У пенсионерки Евгении Дубенок соседей не осталось. Гостям она рада (хоть какое-то разнообразие), но фотографироваться стесняется, так как не при параде. Зато коты Цыгулька и Рыжик (сегодня они решили жить здесь) специально тренировались.

— А что толку, что нас тогда переселили в Ельский район тот? — Евгения Антоновна тоже не видит причин, почему ей не следовало возвращаться домой. — Там та же самая радиация была. Люди как-то худобу возили сдавать, так завернули всю обратно. Я не скажу, что там плохо было, нет. Но тут же хата своя, все родное — тянуло домой. Людей много в Гриднях было — и там жили, и там.

«Там и там» теперь пустыня. У березы поправляет мешок для «кваса» мужчина в старорежимном милицейском кителе. Алексей вырос здесь, теперь живет в Наровле. Говорит, пришел помочь по хозяйству.
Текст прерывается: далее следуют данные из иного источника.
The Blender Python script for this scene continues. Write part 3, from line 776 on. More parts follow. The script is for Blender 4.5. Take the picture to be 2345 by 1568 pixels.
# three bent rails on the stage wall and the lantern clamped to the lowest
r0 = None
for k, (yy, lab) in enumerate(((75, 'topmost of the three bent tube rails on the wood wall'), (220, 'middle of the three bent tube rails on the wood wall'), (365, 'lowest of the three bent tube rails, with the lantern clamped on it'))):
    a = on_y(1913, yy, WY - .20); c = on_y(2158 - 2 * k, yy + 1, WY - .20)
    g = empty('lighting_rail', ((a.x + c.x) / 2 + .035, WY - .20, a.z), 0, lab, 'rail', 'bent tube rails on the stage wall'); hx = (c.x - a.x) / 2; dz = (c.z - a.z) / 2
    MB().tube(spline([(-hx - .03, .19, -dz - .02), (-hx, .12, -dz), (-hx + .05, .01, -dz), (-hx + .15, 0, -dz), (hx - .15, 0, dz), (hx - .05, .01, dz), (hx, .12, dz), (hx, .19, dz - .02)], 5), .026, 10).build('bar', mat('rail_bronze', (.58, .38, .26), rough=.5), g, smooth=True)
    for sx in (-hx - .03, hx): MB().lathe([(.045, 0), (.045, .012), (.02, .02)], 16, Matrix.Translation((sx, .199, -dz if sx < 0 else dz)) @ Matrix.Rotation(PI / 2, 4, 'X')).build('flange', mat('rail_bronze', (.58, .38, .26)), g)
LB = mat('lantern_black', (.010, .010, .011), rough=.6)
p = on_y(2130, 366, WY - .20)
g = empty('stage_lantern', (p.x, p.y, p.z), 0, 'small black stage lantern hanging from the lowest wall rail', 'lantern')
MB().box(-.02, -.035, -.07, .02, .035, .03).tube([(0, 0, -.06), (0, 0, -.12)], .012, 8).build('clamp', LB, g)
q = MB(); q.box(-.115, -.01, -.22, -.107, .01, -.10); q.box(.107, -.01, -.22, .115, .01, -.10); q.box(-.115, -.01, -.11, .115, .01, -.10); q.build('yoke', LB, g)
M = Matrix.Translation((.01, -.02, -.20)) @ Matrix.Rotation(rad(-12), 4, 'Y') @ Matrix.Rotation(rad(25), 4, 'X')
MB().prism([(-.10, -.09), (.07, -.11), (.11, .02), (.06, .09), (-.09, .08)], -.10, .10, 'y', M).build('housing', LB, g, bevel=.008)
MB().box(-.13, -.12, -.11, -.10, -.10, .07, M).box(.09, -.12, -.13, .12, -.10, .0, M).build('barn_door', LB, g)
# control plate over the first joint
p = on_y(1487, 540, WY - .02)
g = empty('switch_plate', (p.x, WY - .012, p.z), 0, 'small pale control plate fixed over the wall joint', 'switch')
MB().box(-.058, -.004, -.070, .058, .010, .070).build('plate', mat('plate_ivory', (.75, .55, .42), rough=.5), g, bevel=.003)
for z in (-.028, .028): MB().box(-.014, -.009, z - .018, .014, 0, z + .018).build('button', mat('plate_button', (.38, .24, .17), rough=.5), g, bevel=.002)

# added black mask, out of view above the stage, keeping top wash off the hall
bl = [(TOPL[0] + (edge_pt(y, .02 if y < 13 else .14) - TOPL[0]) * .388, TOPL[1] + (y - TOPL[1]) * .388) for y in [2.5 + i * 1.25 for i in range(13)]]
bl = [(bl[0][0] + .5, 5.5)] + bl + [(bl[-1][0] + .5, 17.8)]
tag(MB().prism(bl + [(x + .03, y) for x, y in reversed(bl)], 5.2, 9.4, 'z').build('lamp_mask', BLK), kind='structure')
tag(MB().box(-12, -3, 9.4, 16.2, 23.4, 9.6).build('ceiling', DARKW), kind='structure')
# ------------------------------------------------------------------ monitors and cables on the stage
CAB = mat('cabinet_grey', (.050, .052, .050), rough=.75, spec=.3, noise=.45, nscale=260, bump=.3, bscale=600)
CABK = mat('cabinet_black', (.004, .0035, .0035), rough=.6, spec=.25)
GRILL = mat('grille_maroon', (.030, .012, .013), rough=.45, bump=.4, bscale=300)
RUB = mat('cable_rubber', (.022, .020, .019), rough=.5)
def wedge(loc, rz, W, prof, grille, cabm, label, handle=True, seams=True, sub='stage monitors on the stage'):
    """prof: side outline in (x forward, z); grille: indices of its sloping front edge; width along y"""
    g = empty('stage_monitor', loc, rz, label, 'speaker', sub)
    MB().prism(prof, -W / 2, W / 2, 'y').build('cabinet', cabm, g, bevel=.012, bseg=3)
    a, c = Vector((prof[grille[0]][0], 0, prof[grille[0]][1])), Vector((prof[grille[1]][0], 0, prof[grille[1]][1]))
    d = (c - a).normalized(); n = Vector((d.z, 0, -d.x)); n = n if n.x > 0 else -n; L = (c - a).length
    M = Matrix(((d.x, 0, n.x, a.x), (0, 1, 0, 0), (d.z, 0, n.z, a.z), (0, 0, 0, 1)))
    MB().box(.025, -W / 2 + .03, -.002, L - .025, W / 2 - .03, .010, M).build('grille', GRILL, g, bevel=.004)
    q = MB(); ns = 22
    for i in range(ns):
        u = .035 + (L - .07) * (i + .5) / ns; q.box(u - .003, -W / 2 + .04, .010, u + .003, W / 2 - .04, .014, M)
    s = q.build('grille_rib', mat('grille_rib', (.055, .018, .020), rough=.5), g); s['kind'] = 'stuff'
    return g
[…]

Весну никто не отменял. В один из дворов заруливает автомобиль с мотоблоком: к хозяину крайнего дома Илье Ковальчуку приехали родные из Наровли. Сам-то он, как и другие, в эвакуации вытерпел недолго, говорит, «ходил там, как под землей».

Дочь Валентина говорит: когда в деревню стали возвращаться люди, почти поверила, что Гридни оживут, что не все потеряно.
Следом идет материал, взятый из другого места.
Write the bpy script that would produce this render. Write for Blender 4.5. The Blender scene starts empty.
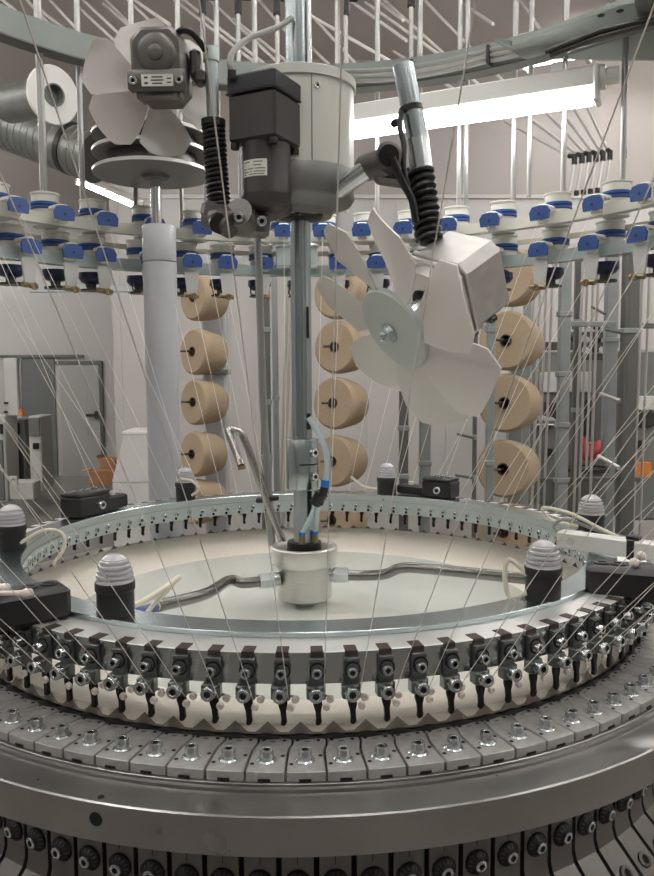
import bpy, math, random
from mathutils import Vector, Matrix
random.seed(7)
S = 0.45                    # metres per model unit (outer radius of the feeder ring)
Z0 = 1.50                   # height of the feeder ring's top above the floor, metres
C = bpy.context.scene.collection
PI = math.pi
NG = 96

# ------------------------------------------------------------------ camera
F, TH, PH, PS, D, H = 774.46, 0.0847, 0.0063, 0.0267, 2.4254, 0.5272
def V(x, y, z): return Vector((x*S, y*S, Z0 + z*S))
def rray(x, y):
    u, v = x-327.0, y-438.0
    c, s = math.cos(PH), math.sin(PH); u, v = c*u-s*v, s*u+c*v
    d = [u/F, 1.0, -v/F]
    c, s = math.cos(TH), math.sin(TH); d[1], d[2] = c*d[1]+s*d[2], -s*d[1]+c*d[2]
    c, s = math.cos(PS), math.sin(PS); d[0], d[1] = c*d[0]+s*d[1], -s*d[0]+c*d[1]
    return Vector((0, -D, H)), Vector(d)
def at(x, y, Y):            # point of the place seen at (x, y) of the photograph, at depth Y
    o, d = rray(x, y); return o + d*((Y-o[1])/d[1])
def atz(x, y, z):
    o, d = rray(x, y); return o + d*((z-o[2])/d[2])
def atr(x, y, R, near=False):
    o, d = rray(x, y); a = d[0]**2+d[1]**2; b = 2*(o[0]*d[0]+o[1]*d[1]); c = o[0]**2+o[1]**2-R*R
    return o + d*((-b+(-1 if near else 1)*math.sqrt(b*b-4*a*c))/2/a)
cam = bpy.data.cameras.new('camera'); co = bpy.data.objects.new('camera', cam); C.objects.link(co)
cam.sensor_fit = 'VERTICAL'; cam.sensor_height = 24.0; cam.lens = F/876*24.0
cam.clip_start = 0.02; cam.clip_end = 100
_, f0 = rray(327, 438); _, f1 = rray(328, 438); _, f2 = rray(327, 437)
fw = f0.normalized(); rt = (f1-f0).normalized(); up = (f2-f0).normalized()
M = Matrix((rt, up, -fw)).transposed().to_4x4(); M.translation = V(0, -D, H)
co.matrix_world = M
bpy.context.scene.camera = co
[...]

Среди гостей — Катя, правнучка Ильи Александровича. Для нее Гридни — это уже скорее безнадежное прошлое, едва ли не последний раз смотрит на все это. Она оканчивает гимназию, будет поступать в университет. Дальше, возможно, ей будет не до цепляющейся за жизнь деревни на краю радиоактивной зоны.

На память о Гриднях Валентина вручает нам бутылки с фирменным березовым соком.

Гридни — последний «пост» людей перед «мертвыми территориями». За речкой Мытвой — сразу Полесский радиационно-экологический заповедник. Дальше за знаком — сплошь одни зубры да гадюки.